**THE REQUEST**
Reproduce each line exactly.

_ _ _

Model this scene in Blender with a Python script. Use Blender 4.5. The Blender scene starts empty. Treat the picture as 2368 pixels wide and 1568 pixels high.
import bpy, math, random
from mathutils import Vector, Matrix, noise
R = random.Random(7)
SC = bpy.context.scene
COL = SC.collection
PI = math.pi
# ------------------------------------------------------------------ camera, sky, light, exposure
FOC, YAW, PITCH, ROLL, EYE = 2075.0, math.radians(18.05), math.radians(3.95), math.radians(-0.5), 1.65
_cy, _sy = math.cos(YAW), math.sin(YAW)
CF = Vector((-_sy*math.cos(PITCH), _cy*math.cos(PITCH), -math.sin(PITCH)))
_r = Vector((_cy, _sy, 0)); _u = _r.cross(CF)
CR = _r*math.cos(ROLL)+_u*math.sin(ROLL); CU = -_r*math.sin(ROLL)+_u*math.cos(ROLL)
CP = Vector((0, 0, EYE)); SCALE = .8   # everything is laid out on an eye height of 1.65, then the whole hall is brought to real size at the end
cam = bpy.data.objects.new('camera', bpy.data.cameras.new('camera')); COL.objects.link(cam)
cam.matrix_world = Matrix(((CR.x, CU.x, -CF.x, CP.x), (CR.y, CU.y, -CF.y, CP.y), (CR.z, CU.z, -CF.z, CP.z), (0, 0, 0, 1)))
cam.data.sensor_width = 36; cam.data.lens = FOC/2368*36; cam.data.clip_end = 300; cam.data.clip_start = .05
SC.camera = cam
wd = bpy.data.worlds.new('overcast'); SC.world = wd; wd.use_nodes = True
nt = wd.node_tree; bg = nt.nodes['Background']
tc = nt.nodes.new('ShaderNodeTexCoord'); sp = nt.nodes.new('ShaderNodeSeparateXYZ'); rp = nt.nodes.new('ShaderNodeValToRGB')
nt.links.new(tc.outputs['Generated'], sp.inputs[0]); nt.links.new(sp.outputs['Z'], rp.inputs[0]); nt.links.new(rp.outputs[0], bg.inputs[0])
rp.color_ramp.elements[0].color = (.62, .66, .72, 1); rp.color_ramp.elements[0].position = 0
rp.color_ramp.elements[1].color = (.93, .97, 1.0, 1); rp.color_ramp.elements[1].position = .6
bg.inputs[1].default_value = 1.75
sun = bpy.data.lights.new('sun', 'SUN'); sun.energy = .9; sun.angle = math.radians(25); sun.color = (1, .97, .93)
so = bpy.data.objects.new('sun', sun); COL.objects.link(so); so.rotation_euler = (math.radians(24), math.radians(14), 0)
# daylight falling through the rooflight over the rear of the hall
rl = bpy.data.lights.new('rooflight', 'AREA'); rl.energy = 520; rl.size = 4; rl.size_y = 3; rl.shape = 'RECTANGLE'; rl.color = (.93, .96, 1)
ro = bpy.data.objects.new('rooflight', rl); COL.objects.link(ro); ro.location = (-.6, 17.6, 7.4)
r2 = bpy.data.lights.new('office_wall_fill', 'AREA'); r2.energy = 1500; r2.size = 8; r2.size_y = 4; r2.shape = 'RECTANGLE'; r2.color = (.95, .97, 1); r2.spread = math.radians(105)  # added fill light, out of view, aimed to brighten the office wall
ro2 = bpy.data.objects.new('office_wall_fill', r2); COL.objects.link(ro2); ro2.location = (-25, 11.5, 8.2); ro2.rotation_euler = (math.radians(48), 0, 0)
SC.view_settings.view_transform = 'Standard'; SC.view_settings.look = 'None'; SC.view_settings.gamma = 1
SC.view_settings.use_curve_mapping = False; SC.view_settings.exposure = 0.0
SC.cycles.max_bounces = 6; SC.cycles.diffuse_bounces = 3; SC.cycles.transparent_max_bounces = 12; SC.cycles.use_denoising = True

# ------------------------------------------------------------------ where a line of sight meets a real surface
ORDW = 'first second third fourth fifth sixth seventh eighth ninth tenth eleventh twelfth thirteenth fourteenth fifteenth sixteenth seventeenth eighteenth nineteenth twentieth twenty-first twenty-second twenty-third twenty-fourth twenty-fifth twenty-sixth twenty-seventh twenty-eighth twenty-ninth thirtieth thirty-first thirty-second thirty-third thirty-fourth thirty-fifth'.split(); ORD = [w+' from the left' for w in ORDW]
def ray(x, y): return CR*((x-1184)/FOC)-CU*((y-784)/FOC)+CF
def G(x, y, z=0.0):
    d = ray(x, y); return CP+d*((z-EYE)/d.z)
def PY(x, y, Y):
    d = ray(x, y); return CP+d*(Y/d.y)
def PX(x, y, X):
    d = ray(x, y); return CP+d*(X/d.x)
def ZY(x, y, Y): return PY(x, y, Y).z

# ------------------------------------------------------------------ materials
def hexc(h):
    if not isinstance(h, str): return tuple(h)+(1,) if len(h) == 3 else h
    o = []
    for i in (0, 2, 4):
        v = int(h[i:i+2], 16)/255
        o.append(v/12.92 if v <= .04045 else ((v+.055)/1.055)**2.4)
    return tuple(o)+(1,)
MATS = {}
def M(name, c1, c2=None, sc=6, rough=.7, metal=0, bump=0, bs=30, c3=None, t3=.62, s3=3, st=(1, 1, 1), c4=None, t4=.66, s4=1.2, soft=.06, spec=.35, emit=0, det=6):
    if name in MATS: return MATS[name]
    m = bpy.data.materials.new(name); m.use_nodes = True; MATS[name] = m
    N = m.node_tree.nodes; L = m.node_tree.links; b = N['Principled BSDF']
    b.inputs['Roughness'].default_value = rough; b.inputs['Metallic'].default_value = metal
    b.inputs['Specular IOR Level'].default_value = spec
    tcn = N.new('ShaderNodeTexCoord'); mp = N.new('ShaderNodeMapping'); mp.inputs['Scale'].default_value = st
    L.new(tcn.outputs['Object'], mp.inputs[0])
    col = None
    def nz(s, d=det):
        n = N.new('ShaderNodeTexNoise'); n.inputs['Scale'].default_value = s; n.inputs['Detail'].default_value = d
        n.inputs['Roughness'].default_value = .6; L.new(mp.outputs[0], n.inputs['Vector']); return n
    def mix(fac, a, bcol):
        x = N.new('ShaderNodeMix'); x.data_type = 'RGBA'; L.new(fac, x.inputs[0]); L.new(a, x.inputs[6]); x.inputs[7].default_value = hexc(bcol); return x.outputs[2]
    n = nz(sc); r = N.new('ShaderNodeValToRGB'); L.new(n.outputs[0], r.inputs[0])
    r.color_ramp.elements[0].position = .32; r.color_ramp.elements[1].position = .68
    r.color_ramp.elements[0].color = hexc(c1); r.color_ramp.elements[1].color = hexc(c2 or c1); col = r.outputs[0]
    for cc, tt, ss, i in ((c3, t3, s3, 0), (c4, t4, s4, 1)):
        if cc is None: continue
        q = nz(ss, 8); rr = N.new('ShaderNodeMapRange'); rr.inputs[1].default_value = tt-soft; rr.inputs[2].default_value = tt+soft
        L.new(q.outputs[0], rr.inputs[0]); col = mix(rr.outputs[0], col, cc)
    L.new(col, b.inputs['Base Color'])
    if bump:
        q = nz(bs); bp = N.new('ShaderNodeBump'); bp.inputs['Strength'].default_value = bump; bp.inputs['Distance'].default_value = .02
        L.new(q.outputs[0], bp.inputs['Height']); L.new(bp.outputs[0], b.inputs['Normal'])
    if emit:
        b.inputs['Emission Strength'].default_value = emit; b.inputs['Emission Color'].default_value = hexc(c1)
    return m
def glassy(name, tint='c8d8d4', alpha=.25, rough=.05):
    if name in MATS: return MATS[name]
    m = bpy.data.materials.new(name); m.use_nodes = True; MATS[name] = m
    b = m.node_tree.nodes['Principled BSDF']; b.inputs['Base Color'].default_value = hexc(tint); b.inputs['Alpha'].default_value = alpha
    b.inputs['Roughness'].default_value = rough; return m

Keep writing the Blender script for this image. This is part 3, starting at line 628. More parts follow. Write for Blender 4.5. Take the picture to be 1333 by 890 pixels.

_ _ _

**SOLUTION TO THIS EXERCISE**
Model this scene in Blender with a Python script. Use Blender 4.5. The Blender scene starts empty. Treat the picture as 2368 pixels wide and 1568 pixels high.
import bpy, math, random
from mathutils import Vector, Matrix, noise
R = random.Random(7)
SC = bpy.context.scene
COL = SC.collection
PI = math.pi
# ------------------------------------------------------------------ camera, sky, light, exposure
FOC, YAW, PITCH, ROLL, EYE = 2075.0, math.radians(18.05), math.radians(3.95), math.radians(-0.5), 1.65
_cy, _sy = math.cos(YAW), math.sin(YAW)
CF = Vector((-_sy*math.cos(PITCH), _cy*math.cos(PITCH), -math.sin(PITCH)))
_r = Vector((_cy, _sy, 0)); _u = _r.cross(CF)
CR = _r*math.cos(ROLL)+_u*math.sin(ROLL); CU = -_r*math.sin(ROLL)+_u*math.cos(ROLL)
CP = Vector((0, 0, EYE)); SCALE = .8   # everything is laid out on an eye height of 1.65, then the whole hall is brought to real size at the end
cam = bpy.data.objects.new('camera', bpy.data.cameras.new('camera')); COL.objects.link(cam)
cam.matrix_world = Matrix(((CR.x, CU.x, -CF.x, CP.x), (CR.y, CU.y, -CF.y, CP.y), (CR.z, CU.z, -CF.z, CP.z), (0, 0, 0, 1)))
cam.data.sensor_width = 36; cam.data.lens = FOC/2368*36; cam.data.clip_end = 300; cam.data.clip_start = .05
SC.camera = cam
wd = bpy.data.worlds.new('overcast'); SC.world = wd; wd.use_nodes = True
nt = wd.node_tree; bg = nt.nodes['Background']
tc = nt.nodes.new('ShaderNodeTexCoord'); sp = nt.nodes.new('ShaderNodeSeparateXYZ'); rp = nt.nodes.new('ShaderNodeValToRGB')
nt.links.new(tc.outputs['Generated'], sp.inputs[0]); nt.links.new(sp.outputs['Z'], rp.inputs[0]); nt.links.new(rp.outputs[0], bg.inputs[0])
rp.color_ramp.elements[0].color = (.62, .66, .72, 1); rp.color_ramp.elements[0].position = 0
rp.color_ramp.elements[1].color = (.93, .97, 1.0, 1); rp.color_ramp.elements[1].position = .6
bg.inputs[1].default_value = 1.75
sun = bpy.data.lights.new('sun', 'SUN'); sun.energy = .9; sun.angle = math.radians(25); sun.color = (1, .97, .93)
so = bpy.data.objects.new('sun', sun); COL.objects.link(so); so.rotation_euler = (math.radians(24), math.radians(14), 0)
# daylight falling through the rooflight over the rear of the hall
rl = bpy.data.lights.new('rooflight', 'AREA'); rl.energy = 520; rl.size = 4; rl.size_y = 3; rl.shape = 'RECTANGLE'; rl.color = (.93, .96, 1)
ro = bpy.data.objects.new('rooflight', rl); COL.objects.link(ro); ro.location = (-.6, 17.6, 7.4)
r2 = bpy.data.lights.new('office_wall_fill', 'AREA'); r2.energy = 1500; r2.size = 8; r2.size_y = 4; r2.shape = 'RECTANGLE'; r2.color = (.95, .97, 1); r2.spread = math.radians(105)  # added fill light, out of view, aimed to brighten the office wall
ro2 = bpy.data.objects.new('office_wall_fill', r2); COL.objects.link(ro2); ro2.location = (-25, 11.5, 8.2); ro2.rotation_euler = (math.radians(48), 0, 0)
SC.view_settings.view_transform = 'Standard'; SC.view_settings.look = 'None'; SC.view_settings.gamma = 1
SC.view_settings.use_curve_mapping = False; SC.view_settings.exposure = 0.0
SC.cycles.max_bounces = 6; SC.cycles.diffuse_bounces = 3; SC.cycles.transparent_max_bounces = 12; SC.cycles.use_denoising = True

# ------------------------------------------------------------------ where a line of sight meets a real surface
ORDW = 'first second third fourth fifth sixth seventh eighth ninth tenth eleventh twelfth thirteenth fourteenth fifteenth sixteenth seventeenth eighteenth nineteenth twentieth twenty-first twenty-second twenty-third twenty-fourth twenty-fifth twenty-sixth twenty-seventh twenty-eighth twenty-ninth thirtieth thirty-first thirty-second thirty-third thirty-fourth thirty-fifth'.split(); ORD = [w+' from the left' for w in ORDW]
def ray(x, y): return CR*((x-1184)/FOC)-CU*((y-784)/FOC)+CF
def G(x, y, z=0.0):
    d = ray(x, y); return CP+d*((z-EYE)/d.z)
def PY(x, y, Y):
    d = ray(x, y); return CP+d*(Y/d.y)
def PX(x, y, X):
    d = ray(x, y); return CP+d*(X/d.x)
def ZY(x, y, Y): return PY(x, y, Y).z

# ------------------------------------------------------------------ materials
def hexc(h):
    if not isinstance(h, str): return tuple(h)+(1,) if len(h) == 3 else h
    o = []
    for i in (0, 2, 4):
        v = int(h[i:i+2], 16)/255
        o.append(v/12.92 if v <= .04045 else ((v+.055)/1.055)**2.4)
    return tuple(o)+(1,)
MATS = {}
def M(name, c1, c2=None, sc=6, rough=.7, metal=0, bump=0, bs=30, c3=None, t3=.62, s3=3, st=(1, 1, 1), c4=None, t4=.66, s4=1.2, soft=.06, spec=.35, emit=0, det=6):
    if name in MATS: return MATS[name]
    m = bpy.data.materials.new(name); m.use_nodes = True; MATS[name] = m
    N = m.node_tree.nodes; L = m.node_tree.links; b = N['Principled BSDF']
    b.inputs['Roughness'].default_value = rough; b.inputs['Metallic'].default_value = metal
    b.inputs['Specular IOR Level'].default_value = spec
    tcn = N.new('ShaderNodeTexCoord'); mp = N.new('ShaderNodeMapping'); mp.inputs['Scale'].default_value = st
    L.new(tcn.outputs['Object'], mp.inputs[0])
    col = None
    def nz(s, d=det):
        n = N.new('ShaderNodeTexNoise'); n.inputs['Scale'].default_value = s; n.inputs['Detail'].default_value = d
        n.inputs['Roughness'].default_value = .6; L.new(mp.outputs[0], n.inputs['Vector']); return n
    def mix(fac, a, bcol):
        x = N.new('ShaderNodeMix'); x.data_type = 'RGBA'; L.new(fac, x.inputs[0]); L.new(a, x.inputs[6]); x.inputs[7].default_value = hexc(bcol); return x.outputs[2]
    n = nz(sc); r = N.new('ShaderNodeValToRGB'); L.new(n.outputs[0], r.inputs[0])
    r.color_ramp.elements[0].position = .32; r.color_ramp.elements[1].position = .68
    r.color_ramp.elements[0].color = hexc(c1); r.color_ramp.elements[1].color = hexc(c2 or c1); col = r.outputs[0]
    for cc, tt, ss, i in ((c3, t3, s3, 0), (c4, t4, s4, 1)):
        if cc is None: continue
        q = nz(ss, 8); rr = N.new('ShaderNodeMapRange'); rr.inputs[1].default_value = tt-soft; rr.inputs[2].default_value = tt+soft
        L.new(q.outputs[0], rr.inputs[0]); col = mix(rr.outputs[0], col, cc)
    L.new(col, b.inputs['Base Color'])
    if bump:
        q = nz(bs); bp = N.new('ShaderNodeBump'); bp.inputs['Strength'].default_value = bump; bp.inputs['Distance'].default_value = .02
        L.new(q.outputs[0], bp.inputs['Height']); L.new(bp.outputs[0], b.inputs['Normal'])
    if emit:
        b.inputs['Emission Strength'].default_value = emit; b.inputs['Emission Color'].default_value = hexc(c1)
    return m
def glassy(name, tint='c8d8d4', alpha=.25, rough=.05):
    if name in MATS: return MATS[name]
    m = bpy.data.materials.new(name); m.use_nodes = True; MATS[name] = m
    b = m.node_tree.nodes['Principled BSDF']; b.inputs['Base Color'].default_value = hexc(tint); b.inputs['Alpha'].default_value = alpha
    b.inputs['Roughness'].default_value = rough; return m

Keep writing the Blender script for this image. This is part 3, starting at line 628. More parts follow. Write for Blender 4.5. Take the picture to be 1333 by 890 pixels.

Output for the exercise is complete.